» **The problem**:
Within the data below, state how many lines contain the string "scene". Provide the number only.

» **Information shown**:
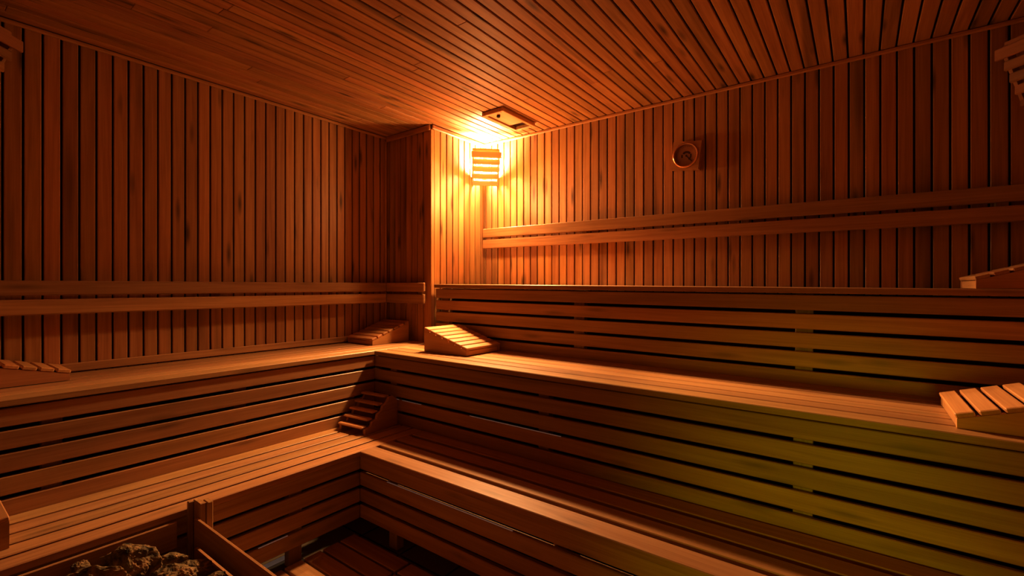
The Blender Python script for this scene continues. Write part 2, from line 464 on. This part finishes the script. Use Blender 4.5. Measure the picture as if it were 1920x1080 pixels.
# ------------------------------------------------------------ lamps
def lamp(label, corner, rz, lit, ztop):
    """corner lamp: local -y points into the room, slats run along x; each lower slat steps back"""
    t = thing('corner_sauna_lamp', label, 'lamp', (corner[0], corner[1], 0), (0, 0, rz), 'slatted corner lamps')
    w = .225
    for i in range(5):
        d = .235 - .029*i; zt = ztop - .0505*i
        m = MB()
        if i == 0: m.box(-w/2-.008, w/2+.008, -d-.006, -d+.008, zt-.050, zt, .003)
        else: m.box(-w/2, w/2, -d, -d+.014, zt-.046, zt, .007)
        m.build('shade_slat', LAMP_X, t)
    m = MB(); m.box(-w/2+.004, w/2-.004, -.205, -.190, ztop+.004, ztop+.034, .003); m.build('shade_slat', LAMP_X, t)
    for sx in (-1, 1):      # sloping side rails carry the slats
        x0 = sx*(w/2-.003); x1 = sx*(w/2-.017)
        m = MB(); m.prism([(-.220, ztop-.008), (-.196, ztop+.034), (-.178, ztop+.034), (-.090, ztop-.245), (-.106, ztop-.245)], min(x0, x1), max(x0, x1), 'yz')
        m.build('side_rail', LAMP_X, t)
    m = MB(); m.box(-.045, .045, -.050, -.036, ztop-.20, ztop-.02, .003); m.build('back_plate', LAMP_X, t)
    m = MB(); M = Matrix.Translation((0, -.075, ztop-.175))
    m.lathe([(.018, 0), (.02, .01), (.02, .05), (.016, .055)], 20, M); m.build('socket', SOCKET, t, smooth=True)
    m = MB(); M = Matrix.Translation((0, -.085, ztop-.065))
    pr = [(0.0001, -.056), (.012, -.052), (.014, -.040), (.022, -.025), (.029, -.008), (.030, .006), (.026, .02), (.016, .029), (.0001, .032)]
    m.lathe(pr, 24, M); m.build('bulb', BULB_ON if lit else BULB_OFF, t, smooth=True)
    return t
lamp('glowing slatted wooden lamp in the far corner beside column', (XC, YR), PI/4, True, EYE+1.072)
lamp('unlit slatted wooden lamp in right-hand corner near ceiling', (XE, YR), -PI/4, False, EYE+1.048)
lamp('unlit slatted wooden lamp at left edge near ceiling', (XL, YS), 3*PI/4, False, EYE+1.088)

# ------------------------------------------------------------ thermometer on the right wall
T = thing('wall_thermometer', 'square wooden thermometer with round brass-rimmed dial hanging crooked on right wall', 'thermometer',
          (-.872, YR-.002, EYE+.815), (0, math.radians(7), 0))
s = .086
m = MB()
# square frame with a round opening, as a ring of quads
n = 48; vs = []; fs = []
for i in range(n):
    a = 2*PI*i/n; c_, s_ = math.cos(a), math.sin(a); kx = s/max(abs(c_), abs(s_))
    for (r, y) in ((kx, 0), (kx, -.048), (.072, -.048), (.072, -.012)): vs.append((r*c_, y, r*s_))
for i in range(n):
    j = (i+1) % n
    for q in range(3): fs.append([i*4+q, j*4+q, j*4+q+1, i*4+q+1])
m._add(vs, fs); m.build('case', HR_X, T)
RX = Matrix.Rotation(PI/2, 4, 'X')
m = MB(); m.lathe([(.067, .010), (.067, .056), (.073, .058), (.078, .054), (.078, .046), (.067, .046)], 48, RX, caps=False); m.build('rim', BRASS, T)
m = MB(); m.lathe([(.0665, .012), (.0665, .030), (.0001, .031)], 48, RX); m.build('dial', DIAL, T)
def arc(mb, r0, r1, a0, a1, y, n=14):
    for i in range(n):
        b0, b1 = [math.radians(a0 + (a1-a0)*k/n) for k in (i, i+1)]
        p = [(r*math.cos(b), yy, r*math.sin(b)) for b in (b0, b1) for r in (r0, r1) for yy in (y, y-.001)]
        mb._add(p, [(0,1,3,2),(4,6,7,5),(0,4,5,1),(2,3,7,6),(0,2,6,4),(1,5,7,3)], t=(.5,.5,.5,1))
for a_ in ((.018, .030, 35, 150), (.023, .031, -55, 25), (.023, .032, 165, 205)):
    m = MB(); arc(m, *a_, -.0315); m.build('scale_arc', INK, T)
m = MB()
for k in range(23):
    arc(m, .056, .061, 220 - k*260/22 - .8, 220 - k*260/22 + .8, -.0315, 1)
m.build('scale_marks', INK, T)
m = MB(); m.box(-.003, .003, -.0345, -.033, -.006, .052, 0, M=Matrix.Rotation(math.radians(132), 4, 'Y'))
m.lathe([(.006, .031), (.006, .036), (.0001, .037)], 16, RX); m.build('needle', INK, T)

# ------------------------------------------------------------ ceiling vent
V = thing('ceiling_vent', 'rectangular wooden vent with sliding panel on ceiling above corner lamp', 'vent', (-2.005, 2.665, H))
x0, x1, y0, y1 = -.092, .092, -.195, .195; z1 = -.0015
m = MB()
m.box(x0, x0+.026, y0, y1, -.030, z1, .003); m.box(x1-.026, x1, y0, y1, -.030, z1, .003)
m.box(x0+.0265, x1-.0265, y0, y0+.026, -.030, z1, .003); m.box(x0+.0265, x1-.0265, y1-.026, y1, -.030, z1, .003)
m.build('frame', HR_Y, V)
m = MB(); m.box(x0+.027, x1-.027, y0+.027, y1-.027, -.006, z1, 0); m.build('opening', BACK, V)
m = MB(); m.box(x0+.029, x1-.029, y0+.040, y1-.105, -.020, -.008, .002); m.build('sliding_panel', HR_Y, V)
m = MB(); m.lathe([(.012, 0), (.013, -.012), (.008, -.018), (.0001, -.019)], 20, Matrix.Translation((0, y0+.07, -.0205))); m.build('knob', INK, V, smooth=True)

# ------------------------------------------------------------ duckboards on the floor
def duck(label, x0, x1, y0, y1):
    t = thing('duckboard', label, 'floor mat', (x0, y0, 0), group='slatted duckboards on the floor')
    m = MB(); y = y1
    while y - .082 > y0:
        m.box(x0, x1, y-.082, y, .022, .042, .003); y -= .094
    local(m, (x0, y0, 0)).build('slatted_top', BEN_X, t)
    for a in (x0+.05, x1-.05):
        m = MB(); m.box(a-.02, a+.02, y0+.02, y1-.02, .001, .0215, .002); local(m, (x0, y0, 0)).build('batten', BEN_Y, t)
duck('slatted duckboard in floor corner, its slat ends beside left bench', -2.075, -1.66, .86, 1.44)
duck('slatted duckboard further right on floor, below lowest right bench', -1.645, -1.05, .86, 1.44)
duck('slatted duckboard on open floor before right bench, mostly below view', -1.035, -.2, -.2, 1.44)
# ------------------------------------------------------------ stove, guard and stones
G = thing('stove_guard', 'low wooden guard fence of post and rails around stove', 'fence', (-2.02, .735, 0))
def gpart(name, mat, *a, c=.003):
    m = MB(); m.box(*a, c); return local(m, (-2.02, .735, 0)).build(name, mat, G)
gt = EYE - .822
gpart('post', BEN_Z, -2.062, -2.046, .692, .7115, 0.001, gt)
gpart('post', BEN_Z, -2.062, -1.996, .712, .734, 0.001, gt)
gpart('post', BEN_Z, -2.029, -1.986, .735, .755, 0.001, gt)
for z in (.437, .327, .217):
    gpart('rail', BEN_X, -2.005, -1.20, .696, .711, z-.096, z, c=.004)
for z in (.432, .322, .212):
    gpart('rail', BEN_Y, -2.050, -2.040, -.3, .655, z-.100, z, c=.003)
gpart('post', BEN_Z, -1.24, -1.20, .712, .745, .001, .437)

S = thing('sauna_stove', 'dark steel sauna stove heaped with stones behind wooden guard', 'stove', (-1.76, .40, 0))
m = MB()
m.box(-.20, .20, -.26, -.245, .06, .33, .002); m.box(-.20, .20, .245, .26, .06, .33, .002)
m.box(-.20, -.185, -.244, .244, .06, .33, .002); m.box(.185, .20, -.244, .244, .06, .33, .002)
m.build('casing', STEEL, S)
m = MB(); m.box(-.184, .184, -.244, .244, .300, .322, 0); m.build('stone_tray', STEEL, S)
for sx in (-1, 1):
    for sy in (-1, 1):
        m = MB(); m.box(sx*.17-.015, sx*.17+.015, sy*.22-.015, sy*.22+.015, .001, .0595, .002); m.build('leg', STEEL, S)

def rock(label, loc, size, seed, group=None):
    bm = bmesh.new(); bmesh.ops.create_icosphere(bm, subdivisions=5, radius=1)
    rr = random.Random(seed); o = Vector((rr.uniform(0, 50), rr.uniform(0, 50), rr.uniform(0, 50)))
    planes = []
    for _ in range(13):
        v = Vector((rr.gauss(0, 1), rr.gauss(0, 1), rr.gauss(0, 1))).normalized(); planes.append((v, rr.uniform(.62, .92)))
    for v in bm.verts:
        p = v.co.copy()
        for nn, d in planes:           # broken flat faces
            e = p.dot(nn) - d
            if e > 0: p -= nn*e
        p *= 1 + .10*noise.noise(p*2.2 + o) + .08*noise.noise(p*5 + o) + .05*noise.noise(p*13 + o) + .01*noise.noise(p*30 + o)
        v.co = Vector((p.x*size[0], p.y*size[1], p.z*size[2]))
    me = bpy.data.meshes.new('stove_stone'); bm.to_mesh(me); bm.free()
    me.materials.append(ROCK)
    ob = bpy.data.objects.new('stove_stone', me); C.objects.link(ob)
    ob.location = loc; ob.rotation_euler = (rr.uniform(-.2, .2), rr.uniform(-.2, .2), (.64 if size[0] > .06 else .64 + rr.uniform(-.3, .3)))
    return tag(ob, label, 'stone', group or 'stones heaped on the stove')
rock('largest humped stone on top of stove heap, olive brown', (-1.876, .474, .412), (.092, .062, .062), 3)
rock('reddish rugged stone at right of stove heap, next to largest one', (-1.728, .545, .398), (.066, .055, .050), 11)
rock('wide low stone in front of largest one at left of heap', (-1.79, .372, .430), (.112, .050, .066), 5)
rock('small smooth reddish stone behind left side of largest stone', (-1.985, .375, .398), (.036, .036, .036), 8)
rock('small pointed stone sticking out at far right of stove heap', (-1.645, .622, .374), (.046, .022, .030), 21)
for i, p in enumerate([(-1.63, .42, .362), (-1.62, .27, .362), (-1.74, .235, .362), (-1.88, .25, .362), (-1.90, .60, .362), (-1.80, .625, .362)]):
    rock('brown broken stone low in stove heap, under the larger ones', p, (.055, .045, .032), 40+i)

# ------------------------------------------------------------ door behind the camera
d = struct(MB().box(-.44, -.36, -1.30, -1.255, .01, 2.04, .004).box(.36, .44, -1.30, -1.255, .01, 2.04, .004)
           .box(-.359, .359, -1.30, -1.255, .01, .10, .004).box(-.359, .359, -1.30, -1.255, 1.95, 2.04, .004).build('door_1', TRIM_Z))
MB().box(-.359, .359, -1.285, -1.277, .101, 1.949, 0).build('glass_pane', GLASSM, d)
MB().box(.375, .40, -1.25, -1.225, .95, 1.25, .006).build('door_handle', BEN_Z, d)

# ------------------------------------------------------------ light
def area(name, loc, rot, size, power, col, spread=PI):
    l = bpy.data.lights.new(name, 'AREA'); l.shape = 'RECTANGLE'; l.size, l.size_y = size
    l.energy = power; l.color = col; l.spread = spread
    o = bpy.data.objects.new(name, l); C.objects.link(o); o.location = loc; o.rotation_euler = rot; return o
def spot(name, loc, target, power, col, ang, blend=1, rad=.1):
    l = bpy.data.lights.new(name, 'SPOT'); l.energy = power; l.color = col; l.spot_size = math.radians(ang)
    l.spot_blend = blend; l.shadow_soft_size = rad
    o = bpy.data.objects.new(name, l); C.objects.link(o); o.location = loc
    o.rotation_euler = (Vector(target)-Vector(loc)).to_track_quat('-Z', 'Y').to_euler(); return o
def point(name, loc, power, col, rad):
    l = bpy.data.lights.new(name, 'POINT'); l.energy = power; l.color = col; l.shadow_soft_size = rad
    o = bpy.data.objects.new(name, l); C.objects.link(o); o.location = loc; return o
spot('doorway_glow', (.25, -.9, .70), (-.12, 1.9, .46), 72, (.90, .97, .02), 31, 1, .25)
point('corner_fill', (-2.24, 2.68, EYE+.70), 23, (1, .57, .22), .05)  # added fill without a fixture, spreads the corner lamp's light
spot('bench_fill', (-2.22, 2.68, EYE+.80), (-1.32, 1.55, EYE-.6), 250, (1, .56, .23), 118, .6, .045)  # added spot without a fixture, brightens the seats
spot('far_bench_fill', (-2.22, 2.68, EYE+.80), (.35, 1.90, EYE-.60), 270, (1, .58, .25), 31, .9, .045)  # added spot without a fixture, brightens the far right seats
point('bounce_fill', (-1.35, 2.50, EYE+.70), 1.3, (1, .45, .14), .33)  # added soft fill standing in for bounced light

w = bpy.data.worlds.new('World'); bpy.context.scene.world = w; w.use_nodes = True
w.node_tree.nodes['Background'].inputs[0].default_value = (.2, .07, .02, 1)
w.node_tree.nodes['Background'].inputs[1].default_value = .02

# ------------------------------------------------------------ camera
cam = bpy.data.cameras.new('Camera'); co = bpy.data.objects.new('Camera', cam); C.objects.link(co)
cam.sensor_width = 36; cam.lens = 877/1920*36; cam.shift_y = -4/1920; cam.clip_start = .02
co.location = (0, 0, EYE); co.rotation_euler = (PI/2, 0, math.asin(.5966))
sc = bpy.context.scene; sc.camera = co
sc.view_settings.view_transform = 'Standard'; sc.view_settings.look = 'None'
sc.view_settings.exposure = 0; sc.view_settings.gamma = .85
sc.cycles.use_denoising = True
sc.cycles.max_bounces = 12; sc.cycles.diffuse_bounces = 3; sc.cycles.glossy_bounces = 4
sc.cycles.sample_clamp_indirect = 12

» **Response to this exercise**:
3